→ The problem: Collect each line of the entries that holds the string "part".

begin Data for this task

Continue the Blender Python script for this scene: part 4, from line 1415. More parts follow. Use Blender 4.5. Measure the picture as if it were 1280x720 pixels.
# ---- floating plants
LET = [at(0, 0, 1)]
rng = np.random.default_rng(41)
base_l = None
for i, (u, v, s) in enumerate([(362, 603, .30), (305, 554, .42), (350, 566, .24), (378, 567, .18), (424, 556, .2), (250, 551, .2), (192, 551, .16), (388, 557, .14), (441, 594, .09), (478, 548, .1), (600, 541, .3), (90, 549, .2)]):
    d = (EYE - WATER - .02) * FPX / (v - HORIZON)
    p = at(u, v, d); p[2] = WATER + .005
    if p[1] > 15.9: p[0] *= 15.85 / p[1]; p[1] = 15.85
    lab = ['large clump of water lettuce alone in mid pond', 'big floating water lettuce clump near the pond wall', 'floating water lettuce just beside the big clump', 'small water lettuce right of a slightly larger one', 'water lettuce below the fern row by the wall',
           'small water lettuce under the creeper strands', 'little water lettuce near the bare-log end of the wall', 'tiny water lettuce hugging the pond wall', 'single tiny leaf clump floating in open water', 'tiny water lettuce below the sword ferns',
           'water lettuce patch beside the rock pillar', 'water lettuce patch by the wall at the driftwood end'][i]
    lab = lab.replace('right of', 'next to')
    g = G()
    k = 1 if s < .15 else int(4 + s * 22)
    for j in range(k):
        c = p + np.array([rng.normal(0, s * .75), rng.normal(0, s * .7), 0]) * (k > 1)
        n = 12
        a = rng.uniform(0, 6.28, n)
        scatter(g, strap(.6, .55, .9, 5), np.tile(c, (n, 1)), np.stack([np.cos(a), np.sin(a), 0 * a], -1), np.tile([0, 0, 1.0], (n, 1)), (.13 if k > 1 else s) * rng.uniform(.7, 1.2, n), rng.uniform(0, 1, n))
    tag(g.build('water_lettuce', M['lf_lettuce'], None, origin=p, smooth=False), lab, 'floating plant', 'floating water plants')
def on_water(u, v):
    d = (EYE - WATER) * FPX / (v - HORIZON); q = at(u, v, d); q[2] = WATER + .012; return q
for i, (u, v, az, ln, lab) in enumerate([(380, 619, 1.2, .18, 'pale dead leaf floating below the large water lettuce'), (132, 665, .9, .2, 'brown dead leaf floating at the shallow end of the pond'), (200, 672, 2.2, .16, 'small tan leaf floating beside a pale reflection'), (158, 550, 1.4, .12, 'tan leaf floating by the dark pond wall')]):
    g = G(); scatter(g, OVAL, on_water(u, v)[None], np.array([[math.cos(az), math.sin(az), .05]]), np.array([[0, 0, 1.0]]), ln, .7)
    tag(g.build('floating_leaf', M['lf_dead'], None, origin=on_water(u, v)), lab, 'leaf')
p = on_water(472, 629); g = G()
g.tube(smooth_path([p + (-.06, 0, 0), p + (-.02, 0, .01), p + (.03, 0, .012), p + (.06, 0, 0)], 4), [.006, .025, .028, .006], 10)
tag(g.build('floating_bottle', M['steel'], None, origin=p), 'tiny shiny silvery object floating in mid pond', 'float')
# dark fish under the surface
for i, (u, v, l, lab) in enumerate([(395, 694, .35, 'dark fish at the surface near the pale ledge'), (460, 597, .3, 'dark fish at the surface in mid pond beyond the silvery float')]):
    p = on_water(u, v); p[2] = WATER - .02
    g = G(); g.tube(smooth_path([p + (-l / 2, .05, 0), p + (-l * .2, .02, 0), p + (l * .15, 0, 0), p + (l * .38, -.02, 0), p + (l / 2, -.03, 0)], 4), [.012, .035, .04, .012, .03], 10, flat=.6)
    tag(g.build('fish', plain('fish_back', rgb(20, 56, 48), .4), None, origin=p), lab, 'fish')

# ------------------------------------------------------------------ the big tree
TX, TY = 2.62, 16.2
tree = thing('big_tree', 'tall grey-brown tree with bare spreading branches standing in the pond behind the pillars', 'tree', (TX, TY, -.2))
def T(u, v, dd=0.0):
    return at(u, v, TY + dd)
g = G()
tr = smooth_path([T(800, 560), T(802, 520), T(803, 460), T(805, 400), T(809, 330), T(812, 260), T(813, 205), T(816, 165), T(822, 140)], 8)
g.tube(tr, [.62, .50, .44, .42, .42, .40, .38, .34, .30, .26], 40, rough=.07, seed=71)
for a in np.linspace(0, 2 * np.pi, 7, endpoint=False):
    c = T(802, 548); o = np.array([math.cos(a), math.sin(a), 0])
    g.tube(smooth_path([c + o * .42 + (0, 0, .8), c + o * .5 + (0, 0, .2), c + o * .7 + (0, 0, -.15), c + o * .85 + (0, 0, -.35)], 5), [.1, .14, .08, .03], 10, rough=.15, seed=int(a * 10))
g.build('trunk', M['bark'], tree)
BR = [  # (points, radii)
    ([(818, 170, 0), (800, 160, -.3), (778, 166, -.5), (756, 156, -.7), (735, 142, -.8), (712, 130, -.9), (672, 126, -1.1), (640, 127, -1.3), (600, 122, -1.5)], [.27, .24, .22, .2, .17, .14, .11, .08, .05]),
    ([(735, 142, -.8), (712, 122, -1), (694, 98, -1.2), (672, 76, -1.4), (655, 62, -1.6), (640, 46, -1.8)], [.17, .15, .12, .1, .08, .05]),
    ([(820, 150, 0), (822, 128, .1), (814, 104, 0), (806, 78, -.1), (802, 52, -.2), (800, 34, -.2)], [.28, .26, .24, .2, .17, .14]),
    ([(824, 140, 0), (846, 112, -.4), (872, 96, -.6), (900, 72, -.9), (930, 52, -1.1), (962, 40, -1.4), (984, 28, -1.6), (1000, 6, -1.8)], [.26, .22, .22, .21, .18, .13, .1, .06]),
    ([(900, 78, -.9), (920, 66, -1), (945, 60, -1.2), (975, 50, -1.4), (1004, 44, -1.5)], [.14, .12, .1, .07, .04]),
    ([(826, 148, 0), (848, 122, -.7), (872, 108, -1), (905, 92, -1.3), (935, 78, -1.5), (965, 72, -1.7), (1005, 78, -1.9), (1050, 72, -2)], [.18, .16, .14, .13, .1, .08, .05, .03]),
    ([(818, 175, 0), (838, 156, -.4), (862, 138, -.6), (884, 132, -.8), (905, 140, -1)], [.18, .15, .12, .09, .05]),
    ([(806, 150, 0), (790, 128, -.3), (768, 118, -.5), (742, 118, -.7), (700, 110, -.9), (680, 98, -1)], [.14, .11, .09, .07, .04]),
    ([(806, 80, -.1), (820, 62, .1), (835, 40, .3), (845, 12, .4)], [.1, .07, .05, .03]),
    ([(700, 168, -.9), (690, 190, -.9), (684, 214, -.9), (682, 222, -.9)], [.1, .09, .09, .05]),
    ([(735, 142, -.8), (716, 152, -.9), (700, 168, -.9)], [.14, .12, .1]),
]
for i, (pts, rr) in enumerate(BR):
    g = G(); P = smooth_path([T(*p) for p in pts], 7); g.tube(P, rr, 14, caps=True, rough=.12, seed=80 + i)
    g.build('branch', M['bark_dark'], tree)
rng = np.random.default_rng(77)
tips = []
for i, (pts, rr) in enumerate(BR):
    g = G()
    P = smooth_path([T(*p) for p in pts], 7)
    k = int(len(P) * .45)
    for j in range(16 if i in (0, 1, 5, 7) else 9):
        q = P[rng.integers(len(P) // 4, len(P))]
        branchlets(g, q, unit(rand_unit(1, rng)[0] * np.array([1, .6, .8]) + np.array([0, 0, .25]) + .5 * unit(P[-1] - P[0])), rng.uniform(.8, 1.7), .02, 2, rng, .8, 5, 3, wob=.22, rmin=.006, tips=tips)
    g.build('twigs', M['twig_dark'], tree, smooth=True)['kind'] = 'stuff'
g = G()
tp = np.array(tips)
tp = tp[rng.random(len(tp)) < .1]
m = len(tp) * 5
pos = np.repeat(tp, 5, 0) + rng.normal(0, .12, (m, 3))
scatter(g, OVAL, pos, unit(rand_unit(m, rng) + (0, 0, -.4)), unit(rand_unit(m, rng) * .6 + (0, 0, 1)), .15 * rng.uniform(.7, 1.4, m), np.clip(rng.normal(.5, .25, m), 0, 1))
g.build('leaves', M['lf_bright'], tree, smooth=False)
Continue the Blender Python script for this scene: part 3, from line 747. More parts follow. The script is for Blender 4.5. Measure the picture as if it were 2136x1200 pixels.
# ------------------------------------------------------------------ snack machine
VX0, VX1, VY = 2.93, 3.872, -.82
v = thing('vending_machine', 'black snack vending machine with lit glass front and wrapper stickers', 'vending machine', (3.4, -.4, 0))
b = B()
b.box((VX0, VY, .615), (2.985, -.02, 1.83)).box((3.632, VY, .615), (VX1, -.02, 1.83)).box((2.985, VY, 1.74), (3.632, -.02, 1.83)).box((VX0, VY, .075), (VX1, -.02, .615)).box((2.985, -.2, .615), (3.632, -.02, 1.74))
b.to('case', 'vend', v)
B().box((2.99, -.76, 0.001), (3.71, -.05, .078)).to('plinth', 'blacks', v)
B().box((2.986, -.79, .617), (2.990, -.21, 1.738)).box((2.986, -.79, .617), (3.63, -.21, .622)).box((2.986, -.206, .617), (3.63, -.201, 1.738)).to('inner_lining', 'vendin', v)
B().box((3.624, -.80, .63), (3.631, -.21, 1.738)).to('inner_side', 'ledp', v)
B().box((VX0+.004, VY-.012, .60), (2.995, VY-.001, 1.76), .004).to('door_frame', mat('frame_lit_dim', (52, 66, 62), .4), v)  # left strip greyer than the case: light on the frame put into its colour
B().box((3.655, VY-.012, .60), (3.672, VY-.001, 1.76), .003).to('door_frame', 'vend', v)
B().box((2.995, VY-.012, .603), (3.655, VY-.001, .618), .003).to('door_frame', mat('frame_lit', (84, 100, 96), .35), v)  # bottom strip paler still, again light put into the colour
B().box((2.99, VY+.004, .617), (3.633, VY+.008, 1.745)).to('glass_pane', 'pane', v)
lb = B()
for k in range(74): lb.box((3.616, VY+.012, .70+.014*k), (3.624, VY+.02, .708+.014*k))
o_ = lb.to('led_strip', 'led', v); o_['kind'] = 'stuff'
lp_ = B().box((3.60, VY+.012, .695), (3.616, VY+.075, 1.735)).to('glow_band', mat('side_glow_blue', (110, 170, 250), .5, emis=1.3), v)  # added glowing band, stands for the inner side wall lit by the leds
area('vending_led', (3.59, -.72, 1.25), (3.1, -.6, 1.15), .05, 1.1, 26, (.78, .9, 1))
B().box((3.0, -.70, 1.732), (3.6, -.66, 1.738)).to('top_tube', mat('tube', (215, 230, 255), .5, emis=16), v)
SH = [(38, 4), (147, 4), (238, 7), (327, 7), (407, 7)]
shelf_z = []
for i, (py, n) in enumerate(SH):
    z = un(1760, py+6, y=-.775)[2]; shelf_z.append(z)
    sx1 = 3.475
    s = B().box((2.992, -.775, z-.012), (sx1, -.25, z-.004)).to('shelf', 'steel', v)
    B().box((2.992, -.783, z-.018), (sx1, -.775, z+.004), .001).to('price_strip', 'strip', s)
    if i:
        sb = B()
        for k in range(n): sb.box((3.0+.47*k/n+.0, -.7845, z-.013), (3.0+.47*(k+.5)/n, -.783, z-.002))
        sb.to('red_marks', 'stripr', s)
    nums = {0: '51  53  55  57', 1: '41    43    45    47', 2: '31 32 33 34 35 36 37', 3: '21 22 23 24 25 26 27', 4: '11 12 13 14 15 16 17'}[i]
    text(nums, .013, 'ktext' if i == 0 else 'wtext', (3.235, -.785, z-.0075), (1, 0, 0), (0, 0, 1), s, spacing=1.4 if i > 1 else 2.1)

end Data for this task

→ Response below:
Continue the Blender Python script for this scene: part 4, from line 1415. More parts follow. Use Blender 4.5. Measure the picture as if it were 1280x720 pixels.
Continue the Blender Python script for this scene: part 3, from line 747. More parts follow. The script is for Blender 4.5. Measure the picture as if it were 2136x1200 pixels.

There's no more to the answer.